Section 24 of the Income Tax Act
The interest portion of the EMI also offers tax relief as per section 24. The maximum amount of deduction under section 24 depends on the nature of the property, as explained below.
- In case of a self-occupied property, the maximum amount of deduction on interest paid is Rs. 2 lakhs per year.
- In case of a let-out property, there is no upper limit. You can claim the entire interest paid by you as a deduction from your total income.
Section 80EE of the Income Tax Act
Section 80EE offers extra relief on the interest portion, in addition to the tax benefits available under section 24. The maximum amount of deduction available under section 80EE is Rs. 50,000. To be eligible for this tax relief, you need to meet the following conditions.
- You must be a first-time homeowner.
- The amount of home loan availed should not exceed Rs. 35 lakhs.
- The value of the property should not exceed Rs. 50 lakhs.

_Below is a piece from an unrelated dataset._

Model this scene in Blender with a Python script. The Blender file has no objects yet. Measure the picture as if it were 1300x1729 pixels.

Section 80EEA of the Income Tax Act
Section 80EEA also offers extra relief on the interest portion of your housing loan, up to Rs. 1.5 lakhs. This is over and above the deduction available under section 24. So, all in all, between section 24 and section 80 EEA, you can claim deductions up to Rs. 3.5 lakhs for the interest component in your home loan EMIs.
The following conditions need to be met if you wish to avail the tax benefits on loans under section 80EEA.

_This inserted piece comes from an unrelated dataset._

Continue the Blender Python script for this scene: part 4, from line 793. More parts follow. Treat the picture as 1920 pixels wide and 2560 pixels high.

- You must be a first-time homeowner.
- The home loan should have been availed from a financial institution or a housing finance company.

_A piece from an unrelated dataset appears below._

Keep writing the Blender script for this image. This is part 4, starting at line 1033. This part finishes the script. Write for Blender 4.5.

- The stamp duty value of the property should not exceed Rs. 45 lakhs.
- And, more importantly, you should not claim the benefits under section 80EE.
Tax benefits on education loans
Education is a major life goal for all Indians. And whether you already have children, or you’re planning to have kids in the future, you no doubt have some big dreams about the kind of educational opportunities you want them to enjoy.
Education loans can help you make these dreams come true. And as an added bonus, they also come with some tax benefits as explained below.
Section 80E of the Income Tax Act
According to section 80E, the interest paid for education loans can be claimed as a deduction from your total taxable income. Here are the key details about the deduction under section 80E.
- Only the interest portion is eligible for deduction.
- The loan should be taken for funding your own higher education, or the higher education of your spouse or children.
- The loan should be availed from a bank or financial institution.
- The tax relief on education loans can be availed for a maximum of 8 years from the year in which you start repaying the loan.
Tax benefits on personal loans
There are no direct tax benefits on loans taken for personal purposes. However, depending on the purpose for which you use the funds borrowed through a personal loan, you may be eligible for certain tax benefits.
For example, if you use the funds borrowed for home renovation or for making the down payment on your house, you can claim deductions under section 24(b) for the interest portion of the loan.
Wrapping up
So, you now know that a home loan or an education loan is so much more than just external financing. There is also quite a bit of tax relief that you can avail. In fact, with the right kind of financial planning, you can time your loans in such a manner that you enjoy the highest possible tax relief and simultaneously meet your life goals like owning your dream house or paying for your children’s quality education.
A quick recap
- The principal component of your home loan is eligible for tax benefits under section 80C of the Income Tax Act.
- As for the interest component of your home loan, you can claim benefits for the same under section 24 as well as section 80EE or section 80EEA of the Income Tax Act.
- The interest paid for education loans is also deductible as per section 80E.